Directive.
Will you output all of the data below exactly, omitting the images?

Data.
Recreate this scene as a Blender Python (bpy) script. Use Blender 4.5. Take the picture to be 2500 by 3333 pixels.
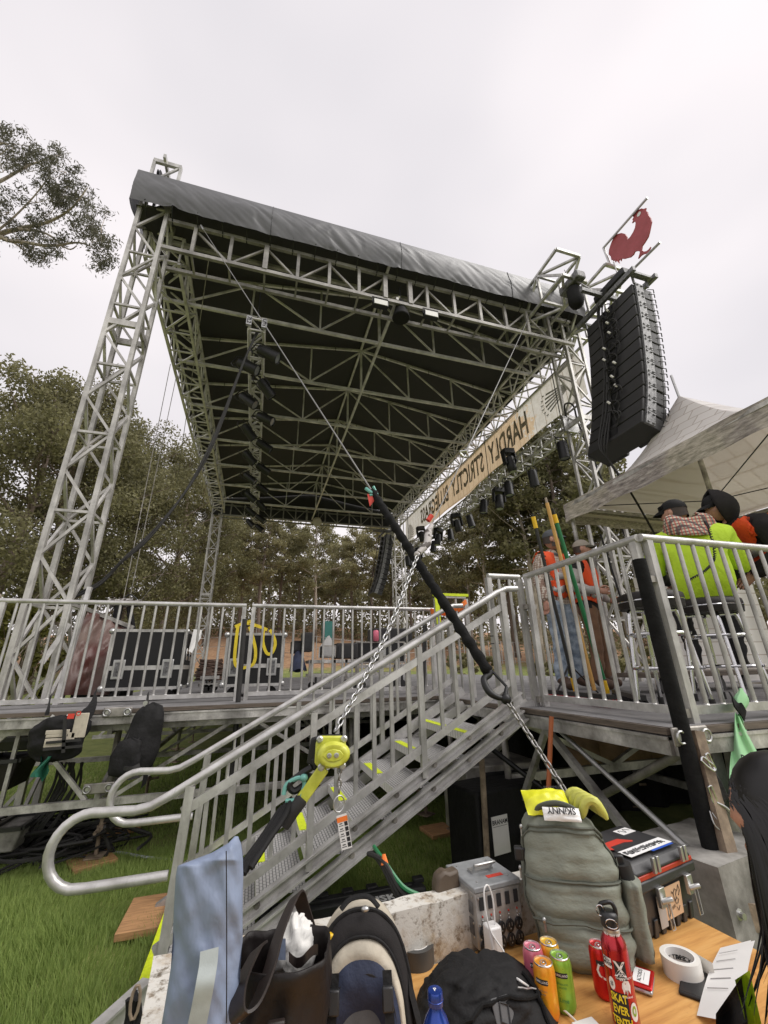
import bpy, bmesh, math, random
import numpy as np
from mathutils import Vector, Matrix, Euler, noise
from mathutils.geometry import tessellate_polygon
for _o in list(bpy.data.objects): bpy.data.objects.remove(_o)
SC = bpy.context.scene
COL = SC.collection
R_ = math.radians
V = Vector
# ------------------------------------------------------------------ camera, sky, sun, exposure
CAMR, CAMU, CAMF = V((0.958041, -0.285988, -0.019194)), V((-0.084789, -0.346731, 0.934125)), V((0.273804, 0.893302, 0.356431))
CAMP = V((0.0, 0.0, 1.66)); FPX = 1327.67; CX, CY = 1250.0, 1666.5
cam = bpy.data.cameras.new('camera'); camo = bpy.data.objects.new('camera', cam); COL.objects.link(camo)
cam.sensor_fit = 'HORIZONTAL'; cam.sensor_width = 36.0; cam.lens = 36.0*FPX/2500.0
cam.clip_start = 0.05; cam.clip_end = 2000
camo.matrix_world = Matrix(((CAMR.x, CAMU.x, -CAMF.x, 0), (CAMR.y, CAMU.y, -CAMF.y, 0), (CAMR.z, CAMU.z, -CAMF.z, CAMP.z), (0, 0, 0, 1)))
SC.camera = camo
SUN_EL, SUN_AZ = R_(50), R_(118)         # veiled sun, high to the right and a little behind the camera
W = bpy.data.worlds.new('World'); SC.world = W; W.use_nodes = True
wn = W.node_tree; wn.nodes.clear()
def _wn(t, **k):
    n = wn.nodes.new(t)
    for a, b in k.items(): setattr(n, a, b)
    return n
_sky = _wn('ShaderNodeTexSky', sky_type='NISHITA', sun_disc=False, sun_elevation=SUN_EL, sun_rotation=SUN_AZ, air_density=1.0, dust_density=4.0, ozone_density=1.0)
_tc = _wn('ShaderNodeTexCoord'); _mp = _wn('ShaderNodeMapping'); _mp.inputs['Scale'].default_value = (1.0, 1.0, 2.2)
_nz = _wn('ShaderNodeTexNoise'); _nz.inputs['Scale'].default_value = 1.3; _nz.inputs['Detail'].default_value = 3.0; _nz.inputs['Roughness'].default_value = 0.45
_rp = _wn('ShaderNodeValToRGB'); _rp.color_ramp.elements[0].position = 0.36; _rp.color_ramp.elements[0].color = (4.5, 4.33, 4.5, 1)
_rp.color_ramp.elements[1].position = 0.66; _rp.color_ramp.elements[1].color = (5.75, 5.42, 5.5, 1)
_mx = _wn('ShaderNodeMix', data_type='RGBA'); _mx.inputs['Factor'].default_value = 0.96
_bg = _wn('ShaderNodeBackground'); _bg.inputs['Strength'].default_value = 0.1
_ow = _wn('ShaderNodeOutputWorld')
wl = wn.links.new
wl(_tc.outputs['Generated'], _mp.inputs['Vector']); wl(_mp.outputs[0], _nz.inputs['Vector']); wl(_nz.outputs['Fac'], _rp.inputs[0])
wl(_sky.outputs[0], _mx.inputs[6]); wl(_rp.outputs[0], _mx.inputs[7]); wl(_mx.outputs[2], _bg.inputs[0]); wl(_bg.outputs[0], _ow.inputs[0])
sun = bpy.data.lights.new('sun', 'SUN'); sun.energy = 1.5; sun.angle = R_(50); sun.color = (1.0, 0.97, 0.93)
suno = bpy.data.objects.new('sun', sun); COL.objects.link(suno)
_sd = V((math.sin(SUN_AZ)*math.cos(SUN_EL), math.cos(SUN_AZ)*math.cos(SUN_EL), math.sin(SUN_EL)))
suno.rotation_euler = _sd.to_track_quat('Z', 'Y').to_euler(); suno.location = (0, 0, 40)
SC.view_settings.view_transform = 'Standard'; SC.view_settings.look = 'None'; SC.view_settings.exposure = 0.85; SC.view_settings.gamma = 1.0
SC.view_settings.use_curve_mapping = False
SC.render.engine = 'CYCLES'; SC.cycles.max_bounces = 6; SC.cycles.diffuse_bounces = 4; SC.cycles.transparent_max_bounces = 8

# ------------------------------------------------------------------ measuring helpers: a photograph point -> a point of the place
def ray(X, Y): return CAMF + CAMR*((X-CX)/FPX) - CAMU*((Y-CY)/FPX)
def pz(X, Y, z): d = ray(X, Y); return CAMP + d*((z-CAMP.z)/d.z)
def py(X, Y, y): d = ray(X, Y); return CAMP + d*(y/d.y)
def pxx(X, Y, x): d = ray(X, Y); return CAMP + d*(x/d.x)
def pd(X, Y, d): return CAMP + ray(X, Y)*d
def pdist(X, Y, h): d = ray(X, Y); return CAMP + d*(h/math.hypot(d.x, d.y))

# ------------------------------------------------------------------ mesh builder
ORG = {}
def root_org(p):
    while p is not None:
        if p.name in ORG: return ORG[p.name]
        p = p.parent
    return V((0, 0, 0))
def frame(d, up=V((0, 0, 1))):
    d = V(d).normalized(); u = V(up)
    if abs(d.dot(u)) > 0.98: u = V((1, 0, 0)) if abs(d.x) < 0.9 else V((0, 1, 0))
    s = d.cross(u).normalized(); u2 = s.cross(d).normalized()
    return s, u2, d
def xf(loc=(0, 0, 0), rx=0, ry=0, rz=0, sc=(1, 1, 1)):
    return Matrix.Translation(V(loc)) @ Euler((R_(rx), R_(ry), R_(rz))).to_matrix().to_4x4() @ Matrix.Diagonal((sc[0], sc[1], sc[2], 1))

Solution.
Recreate this scene as a Blender Python (bpy) script. Use Blender 4.5. Take the picture to be 2500 by 3333 pixels.
import bpy, bmesh, math, random
import numpy as np
from mathutils import Vector, Matrix, Euler, noise
from mathutils.geometry import tessellate_polygon
for _o in list(bpy.data.objects): bpy.data.objects.remove(_o)
SC = bpy.context.scene
COL = SC.collection
R_ = math.radians
V = Vector
# ------------------------------------------------------------------ camera, sky, sun, exposure
CAMR, CAMU, CAMF = V((0.958041, -0.285988, -0.019194)), V((-0.084789, -0.346731, 0.934125)), V((0.273804, 0.893302, 0.356431))
CAMP = V((0.0, 0.0, 1.66)); FPX = 1327.67; CX, CY = 1250.0, 1666.5
cam = bpy.data.cameras.new('camera'); camo = bpy.data.objects.new('camera', cam); COL.objects.link(camo)
cam.sensor_fit = 'HORIZONTAL'; cam.sensor_width = 36.0; cam.lens = 36.0*FPX/2500.0
cam.clip_start = 0.05; cam.clip_end = 2000
camo.matrix_world = Matrix(((CAMR.x, CAMU.x, -CAMF.x, 0), (CAMR.y, CAMU.y, -CAMF.y, 0), (CAMR.z, CAMU.z, -CAMF.z, CAMP.z), (0, 0, 0, 1)))
SC.camera = camo
SUN_EL, SUN_AZ = R_(50), R_(118)         # veiled sun, high to the right and a little behind the camera
W = bpy.data.worlds.new('World'); SC.world = W; W.use_nodes = True
wn = W.node_tree; wn.nodes.clear()
def _wn(t, **k):
    n = wn.nodes.new(t)
    for a, b in k.items(): setattr(n, a, b)
    return n
_sky = _wn('ShaderNodeTexSky', sky_type='NISHITA', sun_disc=False, sun_elevation=SUN_EL, sun_rotation=SUN_AZ, air_density=1.0, dust_density=4.0, ozone_density=1.0)
_tc = _wn('ShaderNodeTexCoord'); _mp = _wn('ShaderNodeMapping'); _mp.inputs['Scale'].default_value = (1.0, 1.0, 2.2)
_nz = _wn('ShaderNodeTexNoise'); _nz.inputs['Scale'].default_value = 1.3; _nz.inputs['Detail'].default_value = 3.0; _nz.inputs['Roughness'].default_value = 0.45
_rp = _wn('ShaderNodeValToRGB'); _rp.color_ramp.elements[0].position = 0.36; _rp.color_ramp.elements[0].color = (4.5, 4.33, 4.5, 1)
_rp.color_ramp.elements[1].position = 0.66; _rp.color_ramp.elements[1].color = (5.75, 5.42, 5.5, 1)
_mx = _wn('ShaderNodeMix', data_type='RGBA'); _mx.inputs['Factor'].default_value = 0.96
_bg = _wn('ShaderNodeBackground'); _bg.inputs['Strength'].default_value = 0.1
_ow = _wn('ShaderNodeOutputWorld')
wl = wn.links.new
wl(_tc.outputs['Generated'], _mp.inputs['Vector']); wl(_mp.outputs[0], _nz.inputs['Vector']); wl(_nz.outputs['Fac'], _rp.inputs[0])
wl(_sky.outputs[0], _mx.inputs[6]); wl(_rp.outputs[0], _mx.inputs[7]); wl(_mx.outputs[2], _bg.inputs[0]); wl(_bg.outputs[0], _ow.inputs[0])
sun = bpy.data.lights.new('sun', 'SUN'); sun.energy = 1.5; sun.angle = R_(50); sun.color = (1.0, 0.97, 0.93)
suno = bpy.data.objects.new('sun', sun); COL.objects.link(suno)
_sd = V((math.sin(SUN_AZ)*math.cos(SUN_EL), math.cos(SUN_AZ)*math.cos(SUN_EL), math.sin(SUN_EL)))
suno.rotation_euler = _sd.to_track_quat('Z', 'Y').to_euler(); suno.location = (0, 0, 40)
SC.view_settings.view_transform = 'Standard'; SC.view_settings.look = 'None'; SC.view_settings.exposure = 0.85; SC.view_settings.gamma = 1.0
SC.view_settings.use_curve_mapping = False
SC.render.engine = 'CYCLES'; SC.cycles.max_bounces = 6; SC.cycles.diffuse_bounces = 4; SC.cycles.transparent_max_bounces = 8

# ------------------------------------------------------------------ measuring helpers: a photograph point -> a point of the place
def ray(X, Y): return CAMF + CAMR*((X-CX)/FPX) - CAMU*((Y-CY)/FPX)
def pz(X, Y, z): d = ray(X, Y); return CAMP + d*((z-CAMP.z)/d.z)
def py(X, Y, y): d = ray(X, Y); return CAMP + d*(y/d.y)
def pxx(X, Y, x): d = ray(X, Y); return CAMP + d*(x/d.x)
def pd(X, Y, d): return CAMP + ray(X, Y)*d
def pdist(X, Y, h): d = ray(X, Y); return CAMP + d*(h/math.hypot(d.x, d.y))

# ------------------------------------------------------------------ mesh builder
ORG = {}
def root_org(p):
    while p is not None:
        if p.name in ORG: return ORG[p.name]
        p = p.parent
    return V((0, 0, 0))
def frame(d, up=V((0, 0, 1))):
    d = V(d).normalized(); u = V(up)
    if abs(d.dot(u)) > 0.98: u = V((1, 0, 0)) if abs(d.x) < 0.9 else V((0, 1, 0))
    s = d.cross(u).normalized(); u2 = s.cross(d).normalized()
    return s, u2, d
def xf(loc=(0, 0, 0), rx=0, ry=0, rz=0, sc=(1, 1, 1)):
    return Matrix.Translation(V(loc)) @ Euler((R_(rx), R_(ry), R_(rz))).to_matrix().to_4x4() @ Matrix.Diagonal((sc[0], sc[1], sc[2], 1))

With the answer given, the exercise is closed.